The sketch is to consider a periodic extension of the Fourier transform at the bandlimit, apply the Poisson summation formula, return it to it's non-periodic form by multiplying by a rectangular pulse function, calculating the inverse Fourier transform of this function, and finally showing that this function equals the original function









\section{DTFT}


\begin{example}[$\ell^2 (\mathbb{Z})$]
The complex sequences over $\mathbb{Z}$ such that  $\sum_{n \in \mathbb{Z}} |x[n]|^2$ converges form a linear space under the standard notion of adding and scaling sequences. This space is known as $\ell^2 (\mathbb{Z})$

This is an infinite Hilbert space that we consider with inner product defined as such.
$\langle x , y \rangle = \sum_{k \in \mathbb{Z}} x^{*}[k] y[k]$
$\|x\|_2 = \sqrt{\sum_{n \in \mathbb{Z}} |x[n]|^2} $
\end{example}




Like the Fourier integral for complex functions, we will also consider an Fourier integral representation for these sequences, and find what kernel of this integral transform returns the sequence back.
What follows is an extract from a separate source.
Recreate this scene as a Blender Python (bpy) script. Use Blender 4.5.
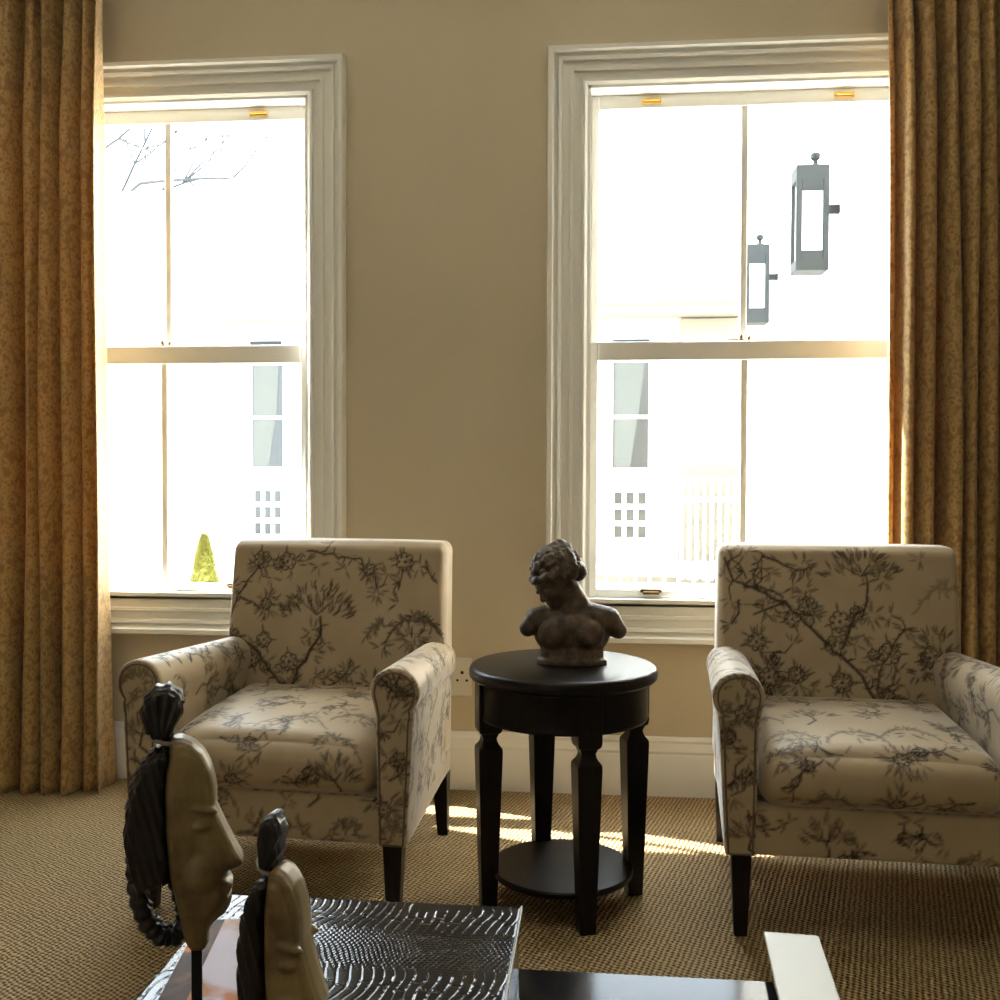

Fortunately and unlike Fourier analysis of general functions, the kernel can be represented as a sum rather than an integral too.

\[f[n] = \int^{\pi}_{-\pi} F(\xi ) e^{i \xi n } d\xi\]



\begin{definition}[DTFT]
	\[F(\xi ) = \sum_{n \in \mathbb{Z}} f[n] e^{-i \xi n}\]
\end{definition}

\begin{theorem}[DTFT inversion theorem]
	\[f[n] = \frac{1}{2\pi} \int^{\pi}_{-\pi} F(\xi ) e^{i \xi n } d\xi\]
\end{theorem}


Like the Fourier transform, the DTFT has some of its transforms as distributions rather than classical functions.

DTFT is $2\pi$-periodic
DTFT is linear
time reversal
conjugation
time shift
modulation
symmetric sequence iff symmetric DTFT
real sequence iff hermitian symmetric DTFT























\section{$z$-transform}

The Z-transform generalizes the DFT

Bilateral Z-transform
\[\mathcal{Z}\{f\}(z)= \sum_{n \in \mathbb{Z}} f[n]z^{-n}\]




Unilateral Z-transform
\[\mathcal{Z}_{+}\{f\}(z)= \sum_{n \in \mathbb{N}} f[n]z^{-n}\]
\[0 \in \mathbb{N}\]

The unilateral Z-transform is useful for studying 'causal' sequences (sequences that are zero until a certain term).
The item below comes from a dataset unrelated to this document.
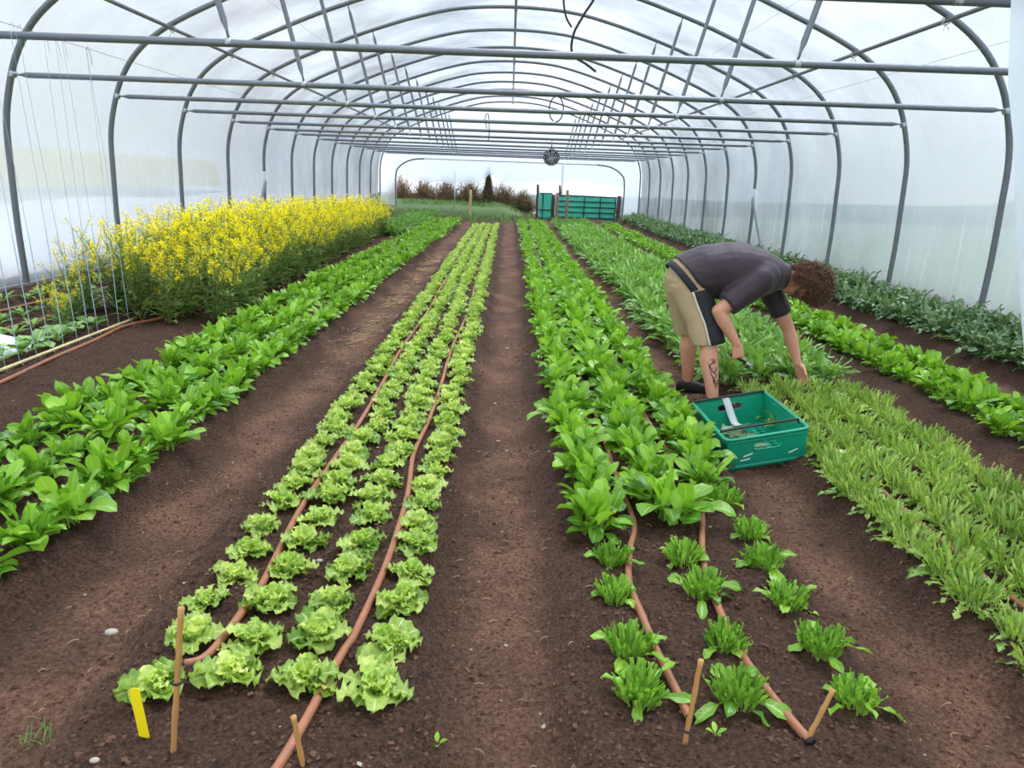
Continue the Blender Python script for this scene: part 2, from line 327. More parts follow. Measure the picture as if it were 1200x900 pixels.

The unilateral Z-transform is similar to a power series, and is indeed one when we let $z=\frac{1}{w}$. Under this substution, if this series has a ROC $\frac{1}{R_1}$ so$|\frac{1}{z}| < \frac{1}{R_1}$ then we have $|z| > R_1$. The bilateral minus the unilateral is a power series with no constant term, hence denote its radius of convergence $R_2$ so $|z|< R_2$.
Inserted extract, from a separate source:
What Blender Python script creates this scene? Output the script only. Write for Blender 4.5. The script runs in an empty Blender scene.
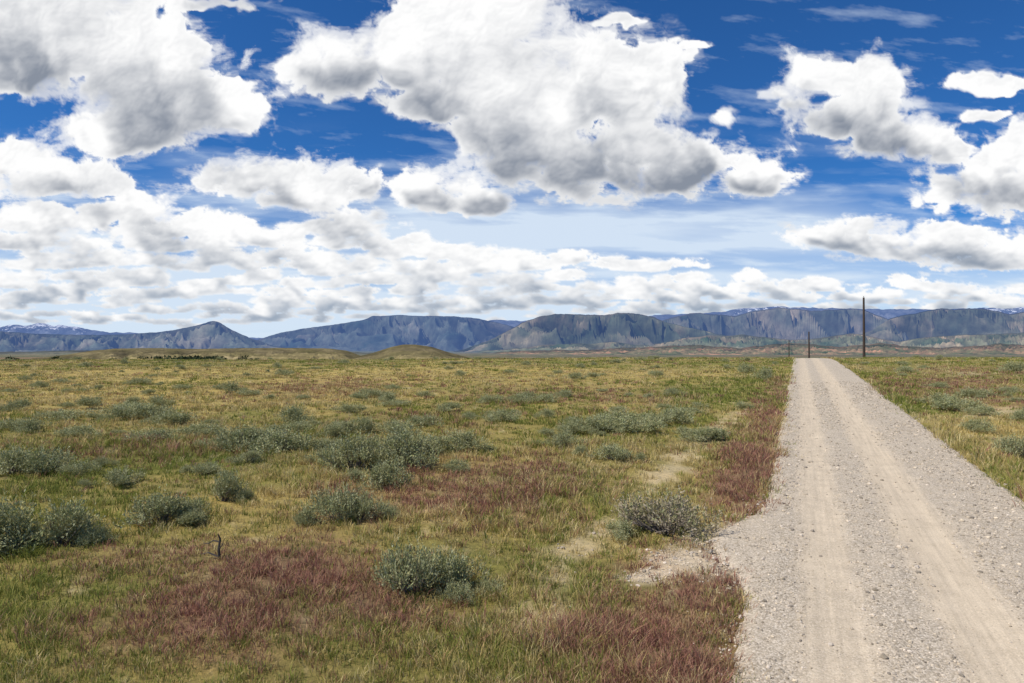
import bpy, math, random
import numpy as np
from mathutils import Vector
random.seed(7); rng=np.random.default_rng(11)
F=682.7; H=3.0; HY=350.0
scene=bpy.context.scene
# ------------------------------------------------------------ helpers
_p=np.random.default_rng(5).permutation(256); PERM=np.concatenate([_p,_p,_p])
_a=np.linspace(0,2*np.pi,256,endpoint=False); GX=np.cos(_a); GY=np.sin(_a)
_rq=np.random.default_rng(6);RX=_rq.random(256);RY=_rq.random(256)
def perlin(x,y,seed=0):
    x=np.asarray(x,float)+seed*17.31; y=np.asarray(y,float)+seed*9.73
    xf=np.floor(x); yf=np.floor(y); xi=xf.astype(np.int64)&255; yi=yf.astype(np.int64)&255
    fx=x-xf; fy=y-yf
    u=fx*fx*fx*(fx*(fx*6-15)+10); v=fy*fy*fy*(fy*(fy*6-15)+10)
    def g(ix,iy,dx,dy):
        h=PERM[PERM[ix&255]+(iy&255)]; return GX[h]*dx+GY[h]*dy
    a=g(xi,yi,fx,fy); b=g(xi+1,yi,fx-1,fy); c=g(xi,yi+1,fx,fy-1); d=g(xi+1,yi+1,fx-1,fy-1)
    return ((a+(b-a)*u)*(1-v)+(c+(d-c)*u)*v)*1.5
def worley(x,y,seed=0):
    x=x+seed*7.77;y=y+seed*3.33
    xf=np.floor(x);yf=np.floor(y);xi=xf.astype(np.int64);yi=yf.astype(np.int64);fx=x-xf;fy=y-yf
    acc=np.zeros_like(x)
    for i in(-1,0,1):
        for j in(-1,0,1):
            h=PERM[PERM[(xi+i)&255]+((yi+j)&255)]
            d=(i+RX[h]-fx)**2+(j+RY[h]-fy)**2
            acc+=np.exp(-12*d)
    return np.clip(-np.log(acc+1e-6)/12,0,1.2)
def fbm(x,y,o=4,seed=0,gain=.5):
    s=0;a=1;t=0
    for i in range(o):
        s=s+a*perlin(x*2**i,y*2**i,seed+i*3);t+=a;a*=gain
    return s/t
def sstep(a,b,x):
    t=np.clip((x-a)/(b-a),0,1); return t*t*(3-2*t)
def blur(A,r):
    k=np.exp(-.5*(np.arange(-int(2.5*r),int(2.5*r)+1)/r)**2);k/=k.sum()
    n=len(k)//2
    P=np.pad(A,((n,n),(0,0)),'edge');B_=sum(k[i]*P[i:i+A.shape[0]] for i in range(len(k)))
    P=np.pad(B_,((0,0),(n,n)),'edge');return sum(k[i]*P[:,i:i+A.shape[1]] for i in range(len(k)))
def mesh_np(name,V,Fc,smooth=False):
    me=bpy.data.meshes.new(name)
    V=np.ascontiguousarray(V,dtype=np.float32); Fc=np.ascontiguousarray(Fc,dtype=np.int32)
    k=Fc.shape[1]
    me.vertices.add(len(V)); me.vertices.foreach_set('co',V.ravel())
    me.loops.add(Fc.size); me.loops.foreach_set('vertex_index',Fc.ravel())
    me.polygons.add(len(Fc)); me.polygons.foreach_set('loop_start',np.arange(0,Fc.size,k,dtype=np.int32))
    me.update(calc_edges=True)
    me.polygons.foreach_set('use_smooth',np.full(len(Fc),smooth,dtype=bool))
    return me
def add_col(me,name,C):
    a=me.attributes.new(name,'FLOAT_COLOR','POINT')
    C=np.asarray(C,np.float32)
    if C.shape[1]==3: C=np.concatenate([C,np.ones((len(C),1),np.float32)],1)
    a.data.foreach_set('color',np.ascontiguousarray(C).ravel())
def add_obj(name,me,label=None,cat=None,kind=None,group=None):
    o=bpy.data.objects.new(name,me); scene.collection.objects.link(o)
    if label:o["label"]=label
    if cat:o["category"]=cat
    if kind:o["kind"]=kind
    if group:o["group"]=group
    return o
def gridfaces(nr,nc):
    i=np.arange(nr-1)[:,None]*nc+np.arange(nc-1)[None,:]
    i=i.ravel(); return np.stack([i,i+1,i+nc+1,i+nc],1)
class NT:
    def __init__(s,mat):
        s.t=mat.node_tree; s.t.nodes.clear()
    def n(s,ty,**kw):
        nd=s.t.nodes.new(ty)
        for k,v in kw.items():
            if k=='ins':
                for kk,vv in v.items(): nd.inputs[kk].default_value=vv
            else: setattr(nd,k,v)
        return nd
    def l(s,a,b): s.t.links.new(a,b)
def newmat(name):
    m=bpy.data.materials.new(name); m.use_nodes=True; return m,NT(m)
def ramp(nt,fac,stops):
    r=nt.n('ShaderNodeValToRGB'); e=r.color_ramp.elements
    while len(e)>1:e.remove(e[-1])
    e[0].position=stops[0][0]; e[0].color=(*stops[0][1],1) if len(stops[0][1])==3 else stops[0][1]
    for p,c in stops[1:]:
        q=e.new(p); q.color=(*c,1)
    nt.l(fac,r.inputs[0]); return r.outputs[0]
def mixc(nt,fac,a,b,mode='MIX'):
    m=nt.n('ShaderNodeMix',data_type='RGBA',blend_type=mode)
    for s,v in ((0,fac),(6,a),(7,b)):
        if hasattr(v,'is_output'): nt.l(v,m.inputs[s])
        else: m.inputs[s].default_value=v if not isinstance(v,tuple) else (*v,1)
    return m.outputs[2]
def noise(nt,vec,scale,detail=5,rough=.6):
    n=nt.n('ShaderNodeTexNoise'); n.inputs['Scale'].default_value=scale; n.inputs['Detail'].default_value=detail; n.inputs['Roughness'].default_value=rough
    nt.l(vec,n.inputs['Vector']); return n.outputs['Fac']
# ------------------------------------------------------------ terrain functions
_ys=np.arange(-400,60000,1.0)
_sl=np.interp(_ys,[-400,-100,-60,55,115,300,1500,4000,60000],[0,0,.0278,.0278,-.03,-.03,-.01,0,0])
_z=np.cumsum(_sl); _z-=np.interp(0,_ys,_z)
def road_x(y):
    y=np.asarray(y,float); d=np.clip(y-85,0,200)
    return .42*y-.0014*d*d
def flare(y):      # the road widens where the gravel turnout leaves it
    return .75*np.exp(-((np.asarray(y,float)-9.9)/1.25)**2)
def smooth_z(x,y):
    k=.84+.16*sstep(-30,15,x)
    z=np.interp(y,_ys,_z)*k
    near=sstep(2500,60,np.hypot(x,y))
    z=z+.10*near*fbm(x/30,y/30,2,3)*sstep(6,25,np.abs(y))
    far=sstep(250,1500,y)
    return z+far*3.0*fbm(x/400,y/400,3,8)
def edge_off(x,y):
    l=x-road_x(y)
    w=.17*perlin(x*.8,y*.8,40)+.20*perlin(x*2.6,y*2.6,41)+.13*perlin(x*7,y*7,43)+.10*perlin(x*.25,y*.25,42)
    return np.maximum(-.26-flare(y)-l,l-3.77)+w
def ground_z(x,y):
    off=edge_off(x,y)
    out=sstep(.02,.6,off)
    z=smooth_z(x,y)
    near=sstep(150,50,y)
    rough=(.05*fbm(x/1.3,y/1.3,3,20)+.22*fbm(x/9,y/9,2,23)*sstep(0,8,off))*near
    bank=-.10*sstep(.3,2,off)*sstep(6,2,off)
    return z+out*(.015+rough+bank)-(1-out)*.07
def hit(px,py):
    u=(px-512)/F; v=(py-HY)/F
    Y=np.geomspace(3,140,2500)
    g=smooth_z(u*Y,Y)-(H-v*Y)
    idx=np.argmax(g>0) if (g>0).any() else len(Y)-1
    return u*Y[idx],Y[idx]
def blobs(L):
    out=[]
    for q in L:
        px,py,rx,ry=q[:4];s=q[4] if len(q)>4 else 1.0
        x,y=hit(px,py); _,ya=hit(px,max(py-ry,361)); _,yb=hit(px,py+ry)
        out.append((x,y,rx/F*y,max((ya-yb)/2,.15),s))
    return out
def mask(B,x,y,warp=.35,seed=60,soft=.6):
    m=np.zeros_like(x)
    n=fbm(x/1.6,y/1.6,5,seed,.6)
    for bx,by,rx,ry,s in B:
        L=math.hypot(bx,by); dx,dy=bx/L,by/L
        ax=(x-bx)*dy-(y-by)*dx; al=(x-bx)*dx+(y-by)*dy
        d=np.sqrt((ax/rx)**2+(al/ry)**2)
        m=np.maximum(m,s*sstep(1+soft,1-soft,d+n*warp*2.2))
    return m
PUR=blobs([(280,595,120,46),(300,568,70,28),(660,640,95,75),(700,585,55,42),(748,470,36,48),(764,420,22,26,.8),(776,390,12,14,.5),
 (450,492,95,22,.8),(510,475,70,18,.7),(150,560,70,16,.55),(330,386,70,8,.45),(560,395,90,9,.45),(950,384,60,10,.6),(1000,402,60,9,.5),(90,630,50,16,.45),(120,452,70,10,.35),(420,420,60,8,.35),(1000,372,60,6,.5)])
LUSH=blobs([(570,600,50,70),(480,650,90,40),(560,480,60,16),(630,505,50,14),(60,590,90,36,.7),(890,395,50,12),(700,400,60,14),(200,450,120,20,.8),(720,430,30,20),(760,380,30,8)])
DRY=blobs([(100,376,180,10),(300,400,160,10),(560,375,190,8),(980,425,40,14),(640,408,90,9),(420,376,200,8),(150,395,150,8),(60,410,120,8),(300,500,150,10,.6)])
SPUR=blobs([(770,545,50,30),(735,550,55,22),(692,557,44,14),(650,569,28,8)])
SOILR=blobs([(990,412,22,6,.8),(960,374,18,3,.6),(1010,440,18,7,.5)])
TR=np.array([hit(a,b) for a,b in((745,402),(722,424),(700,440),(672,462),(648,486),(618,512),(585,538),(560,562),(535,592),(520,615))])
def trail(x,y):
    d=np.full(np.shape(x),1e9)
    for a,b in zip(TR[:-1],TR[1:]):
        ab=b-a;t=np.clip(((x-a[0])*ab[0]+(y-a[1])*ab[1])/(ab@ab),0,1)
        d=np.minimum(d,np.hypot(x-a[0]-ab[0]*t,y-a[1]-ab[1]*t)/(1+.03*y))
    n=fbm(x/.8,y/.8,5,66,.68)
    return .9*sstep(.42,.04,d+n*.5)*sstep(-.35,.15,fbm(x/1.1,y/1.1,3,67)+.02)
def masks(x,y):
    sp=np.clip(fbm(x/.8,y/.8,5,68,.68)*3.4-.8,0,1)*.7
    bare=np.clip(np.maximum(np.maximum(trail(x,y),sp),mask(SOILR,x,y,.5,65,.6)),0,1)
    return (mask(PUR,x,y,.65,60,.85),bare,mask(LUSH,x,y,.5,62,.7),mask(DRY,x,y,.5,63,.7),mask(SPUR,x,y,.45,64,.45))
# ------------------------------------------------------------ ground sheet
az=np.radians(np.concatenate([np.linspace(-180,-46,90,endpoint=False),np.linspace(-46,46,760,endpoint=False),np.linspace(46,180,90)]))
rr=np.concatenate([[.05,.5,1.0],np.geomspace(1.5,60000,470)])
R,A=np.meshgrid(rr,az,indexing='ij')
X=R*np.sin(A);Y=R*np.cos(A)
Z=ground_z(X,Y)
me=mesh_np('ground',np.stack([X,Y,Z],-1).reshape(-1,3),gridfaces(len(rr),len(az))[:,::-1],True)
x=X.ravel();y=Y.ravel()
mp,mb,ml,md,ms=masks(x,y)
nb=fbm(x/5,y/5,4,70)[:,None]; nc=fbm(x/22,y/22,3,71)[:,None]
olive=np.array([.26,.21,.074]);grn=np.array([.17,.172,.044]);yel=np.array([.43,.325,.115]);pur=np.array([.235,.135,.095]);soil=np.array([.56,.45,.29]);lush=np.array([.14,.16,.034]);grav=np.array([.58,.475,.35])
C=grn+(olive-grn)*np.clip(.6+1.3*nb,0,1)
C=C+(yel-C)*np.clip(.15+nc*1.5,0,1)*.6
for m_,c,s in ((md,yel,.75),(ml,lush,.65),(mp,pur,.75),(mb,soil,.8),(ms,grav,1)):
    C=C+(c-C)*(m_[:,None]*s)
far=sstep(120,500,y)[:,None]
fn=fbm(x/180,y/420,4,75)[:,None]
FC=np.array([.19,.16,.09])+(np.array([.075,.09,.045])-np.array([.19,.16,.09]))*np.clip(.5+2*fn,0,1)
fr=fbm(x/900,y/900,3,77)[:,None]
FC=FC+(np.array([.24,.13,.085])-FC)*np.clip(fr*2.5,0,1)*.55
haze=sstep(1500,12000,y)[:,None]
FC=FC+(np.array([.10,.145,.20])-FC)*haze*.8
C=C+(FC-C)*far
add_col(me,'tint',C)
m,nt=newmat('grassland_soil')
o=nt.n('ShaderNodeOutputMaterial');b=nt.n('ShaderNodeBsdfPrincipled',ins={'Roughness':.95,'Specular IOR Level':.1})
at=nt.n('ShaderNodeAttribute',attribute_name='tint');tc=nt.n('ShaderNodeTexCoord')
n1=noise(nt,tc.outputs['Object'],9,8,.75);n2=noise(nt,tc.outputs['Object'],.6,5,.6)
c1=mixc(nt,1.0,at.outputs['Color'],ramp(nt,n1,[(.25,(.5,.5,.5)),(.5,(.98,.98,.98)),(.75,(1.45,1.4,1.3))]),'MULTIPLY')
c2=mixc(nt,1.0,c1,ramp(nt,n2,[(.3,(.78,.82,.78)),(.7,(1.22,1.14,1.05))]),'MULTIPLY')
nt.l(c2,b.inputs['Base Color'])
bp=nt.n('ShaderNodeBump',ins={'Strength':.8,'Distance':.06});nt.l(n1,bp.inputs['Height']);nt.l(bp.outputs[0],b.inputs['Normal'])
nt.l(b.outputs[0],o.inputs[0]);me.materials.append(m)
add_obj('ground',me,'rolling grassland of green and dry grass with bare soil patches','ground','structure')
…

Therefore, the  $R_1 < |z| < R_2$



\[\mathcal{Z}\{f+g\}(z)=  \mathcal{Z}\{f\}(z) + \mathcal{Z}\{g\}(z) \]

\[\mathcal{Z}\{f[-n]\}(z)=  \mathcal{Z}\{f\}(\frac{1}{z}) \]
\[\mathcal{Z}\{f^{*}\}(z)=  [ \mathcal{Z}\{f\}(z) ]^{*} \]
\[\mathcal{Z}\{f[n-l]\}(z)=  z^{-l} \mathcal{Z}\{f\}(z)  \]
\[\mathcal{Z}\{a^n f[n]\}(z)=   \mathcal{Z}\{f\}(\frac{a}{z})  \]
\[\mathcal{Z}\{n f[n]\}(z)=  -z \mathcal{Z}'\{f\}(\frac{a}{z})  \]

Convolution theorem (Z-transform)
\[\mathcal{Z}\{f\}(z)\mathcal{Z}\{g\}(z) = \mathcal{Z}(f * g)(z)  \]


\subsection{Inverse $z$-transform}

Complex analysis lights the way for a inverse transform.
\[\mathcal{Z}^{-1}\{f\}[n] = \frac{1}{2\pi i}\oint_{\gamma} f(z)z^{n-1} dz\]

where $\gamma$ is a countour around the ROC.